Kürt sorunu çözülürse bu ülkeye bolluk bereket gelir
Burada AKP belediyesi var. Gülçimen köylüsü arkadaşlar burada vardır muhtemelen, Hınıs köylüsü arkadaşlar vardır. Allah aşkına yolunuz var mı, Hizmet görüyor musunuz, ne farkı var kayyımdan? Kayyım da Kürt’e yol, su, hizmet götürmüyor. Çocuklara kreş yapmıyor, Kürtlerin dilini yok sayıyor. Apê Musa’nın, Orhan Doğan’ın isimlerini parklardan, caddelerden söküyorlar. Ha kayyım ha AKP zihniyeti, ikisi de aynı. İkisini de el birliği ile sandıkta gömeceğinize inanıyorum. Kürt sorunu çözülürse, emin olun bu ülkeye bolluk bereket gelir. Kürt sorunu çözülürse, et için kuyruğa giren insanlarımız rahatlıkla et yiyebilir. Kürt sorunu çözülmediği için, yaylalarımızı ve meralarımızı yasakladıkları için hayvancılık yapamıyorsunuz. Mazot pahalı, yem pahalı, saman pahalı. Yaylalar ve meralar yasak. Angusu Arjantin’den getiriyorlar. Peki, siz Kürt’ü yoksulluğa itmek için bunu yapmadıklarını söyleyebilir misiniz? Hayır, bilerek yapıyorlar. Kürtler tarımla uğraşmasın, hayvancılık yapmasın, üretmesin, geçimini sağlamasın istiyorlar. Bize bilerek yoksulluğu ve adaletsizliği dayatanlara hep birlikte cevap vereceğiz.
29 gün sonra bizim olanı almaya geliyoruz
Geri sayımı başlatıyoruz. 29 gün sonra bizim olanı geri almaya geliyoruz. Bizim olan Hınıs’ı almaya var mısınız? Ben de eminim. Neviyên Şêx Seîd teqez soza xwe dan, ew ê li ser soza xwe bisekinin. Ez bawer im 31ê Adarê de em ê bersiveke mezin di sindoqan de bidin wan. Kurd kî ne, Xinûs kî ye, Şêx Seîd kî ye em ê bersiva wan bidin.

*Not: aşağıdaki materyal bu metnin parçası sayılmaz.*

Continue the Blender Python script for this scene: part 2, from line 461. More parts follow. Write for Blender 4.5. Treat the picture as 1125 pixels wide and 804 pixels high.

Bakın, Karaçoban Belediyemiz buğday ekiyor, buğday üretiyor, un yapıyor. Belediyemiz ekmek 7-10 lira iken, 4 liraya satıyor. Peki, Hınıs Belediyesi ekmeği 4 liraya satıyor mu? Gördünüz mü, duydunuz mu? Karaçoban Belediyemiz aşı olmayana aş, suyu olmayana su veriyor. Karayazı Belediyemiz yol yapıyor köylere, bedava ulaşım sağlıyor. İki belediyeyi karşılaştırın, elinizi vicdanınıza koyun. Biz yolsuzluk, hırsızlık için gelmiyoruz; halkımıza, size hizmet için geliyoruz. Sizlere çok değerli adayları getirdik. Değerli halkımız, Meral Alagöz İmrek ile Gürsel Eren’i sizlere emanet ediyorum. Onlar Şeyh Said’in emanetidir sizlere. Her iki Belediye Eş Başkanımızı da seçeceğinize söz veriyor musunuz?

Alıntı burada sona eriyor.